Turns out it’s also a really great skill for the rest of my life.

Against always-on

Asynchronous communication deliberately pushes back on the idea that all responses are needed right now. This stands in stark contrast to our always-on culture, which feels like it’s constantly trying to demand too much of me. Just because someone messaged me about what’s important to them right now doesn’t mean it’s important to me right now—and vice versa. As long as I have a good system in place to manage follow-up, I don’t need to respond right away.

My general aversion to “always-on” shows up in my personal life too. I don’t tend to do a good job of keeping up with the people I care about. My tendency as an adult, so far, is to shrink the world of relationships I maintain. While I generally feel good about this approach, every once in a while something happens that pushes me out of my status quo. Sometimes, I need new ways to communicate. And recently, I turned to asynchronous communication in my personal life.

How private TikTok videos help me connect with my nephew

This summer, my four-year-old nephew, JB, stayed with us for a few weeks. I have a knack for bonding with kids, and JB was no exception. Over the course of the visit, we bonded over reading, music, play, and oh so much PJ Masks.

After JB left, his mom recorded a video of him paging through our favorite book and reciting it out loud from memory. He was mimicking the way I would read the book to him—I’m still trying to gather my melted heart off of the floor.

I quickly realized how connected I felt with him via video and decided it was time for me to dust off my TikTok account and apply some asynchronous communication skills to keeping in touch with JB.

Example: JB loves the song “Believer”by Imagine Dragons, and I added an astronaut filter because why not? When your audience is a four-year-old, it’s easier to just have fun.

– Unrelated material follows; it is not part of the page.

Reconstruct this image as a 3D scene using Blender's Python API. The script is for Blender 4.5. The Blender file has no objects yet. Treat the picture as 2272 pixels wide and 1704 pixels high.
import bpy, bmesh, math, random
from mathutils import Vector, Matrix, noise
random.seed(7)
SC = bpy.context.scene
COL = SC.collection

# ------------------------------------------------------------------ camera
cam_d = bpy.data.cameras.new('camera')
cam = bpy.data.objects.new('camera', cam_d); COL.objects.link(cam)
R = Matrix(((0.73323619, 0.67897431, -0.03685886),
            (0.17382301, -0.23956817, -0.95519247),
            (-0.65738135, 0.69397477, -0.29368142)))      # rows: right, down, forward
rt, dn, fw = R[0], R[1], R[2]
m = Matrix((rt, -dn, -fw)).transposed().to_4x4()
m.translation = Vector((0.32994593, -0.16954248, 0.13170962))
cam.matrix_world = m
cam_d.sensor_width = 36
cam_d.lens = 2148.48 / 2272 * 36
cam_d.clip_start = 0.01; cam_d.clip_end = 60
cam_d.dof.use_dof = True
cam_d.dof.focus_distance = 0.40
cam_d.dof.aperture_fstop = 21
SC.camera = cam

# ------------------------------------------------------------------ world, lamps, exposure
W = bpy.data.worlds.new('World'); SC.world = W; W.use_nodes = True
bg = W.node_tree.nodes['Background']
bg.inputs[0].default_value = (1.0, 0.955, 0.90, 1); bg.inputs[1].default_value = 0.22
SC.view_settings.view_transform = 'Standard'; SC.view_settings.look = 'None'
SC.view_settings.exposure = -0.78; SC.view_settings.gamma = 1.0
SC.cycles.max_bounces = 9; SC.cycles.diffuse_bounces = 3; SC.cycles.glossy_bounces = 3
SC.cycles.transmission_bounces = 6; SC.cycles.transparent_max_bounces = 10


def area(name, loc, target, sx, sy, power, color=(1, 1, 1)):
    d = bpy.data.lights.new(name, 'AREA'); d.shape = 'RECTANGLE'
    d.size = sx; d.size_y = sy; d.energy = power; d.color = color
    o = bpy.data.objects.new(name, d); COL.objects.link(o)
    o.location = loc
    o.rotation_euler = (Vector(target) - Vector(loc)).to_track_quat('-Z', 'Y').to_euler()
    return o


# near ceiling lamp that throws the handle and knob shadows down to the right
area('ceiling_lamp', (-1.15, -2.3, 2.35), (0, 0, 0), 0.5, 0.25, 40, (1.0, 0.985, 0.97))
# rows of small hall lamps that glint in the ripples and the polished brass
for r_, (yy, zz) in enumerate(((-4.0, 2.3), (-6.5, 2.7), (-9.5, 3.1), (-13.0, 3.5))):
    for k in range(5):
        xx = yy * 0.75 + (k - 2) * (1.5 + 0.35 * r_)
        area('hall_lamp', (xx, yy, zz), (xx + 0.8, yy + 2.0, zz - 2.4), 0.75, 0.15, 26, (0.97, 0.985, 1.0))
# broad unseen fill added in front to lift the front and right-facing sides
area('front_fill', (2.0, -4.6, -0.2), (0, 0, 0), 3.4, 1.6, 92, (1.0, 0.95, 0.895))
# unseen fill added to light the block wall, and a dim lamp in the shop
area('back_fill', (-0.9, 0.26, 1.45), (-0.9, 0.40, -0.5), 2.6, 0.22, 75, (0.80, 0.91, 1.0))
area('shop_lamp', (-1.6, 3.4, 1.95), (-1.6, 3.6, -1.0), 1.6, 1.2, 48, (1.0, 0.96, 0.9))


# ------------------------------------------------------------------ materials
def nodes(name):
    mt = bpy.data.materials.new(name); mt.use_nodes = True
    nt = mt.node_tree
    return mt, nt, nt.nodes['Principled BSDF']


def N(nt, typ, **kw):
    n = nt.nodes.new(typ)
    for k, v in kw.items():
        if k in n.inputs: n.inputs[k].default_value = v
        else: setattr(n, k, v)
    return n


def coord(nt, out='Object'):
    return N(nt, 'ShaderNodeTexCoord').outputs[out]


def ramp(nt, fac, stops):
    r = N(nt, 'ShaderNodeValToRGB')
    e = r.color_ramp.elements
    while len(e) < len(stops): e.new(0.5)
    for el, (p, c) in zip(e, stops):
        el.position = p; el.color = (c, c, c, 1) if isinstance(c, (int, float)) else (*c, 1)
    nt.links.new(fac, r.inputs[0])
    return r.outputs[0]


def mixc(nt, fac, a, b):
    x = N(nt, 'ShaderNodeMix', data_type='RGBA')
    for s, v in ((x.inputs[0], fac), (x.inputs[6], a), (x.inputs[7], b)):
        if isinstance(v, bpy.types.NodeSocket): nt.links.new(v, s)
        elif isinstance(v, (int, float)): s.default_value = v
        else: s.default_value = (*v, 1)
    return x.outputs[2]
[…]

I’ve done a bunch of these: a spot-on impression of PJ Robot (robot voice effect on), me breathing fire because The Floor is Lava, the list goes on.

Amazing concepts and filters aside, JB loves it when I send him a video. He gets all excited and asks his mom to play them over and over again. And when we talk in person or over video chat, he’ll reference the videos. That tells me they stick around in his mind, which melts my heart all over again.

It can be hard to make time to catch up with our loved ones, no matter how pure our intentions may be. And if you’re an introvert like me, synchronous communication can be so draining that it will rarely make the top of your priority list. So why not give low-pressure asynchronous communication a try?

For me, it was videos. For you, it could be an email or even a handwritten letter. It might seem like an obvious point, but it’s one I know I forget a lot: you can keep in touch with people without it being constant. Keep this in mind.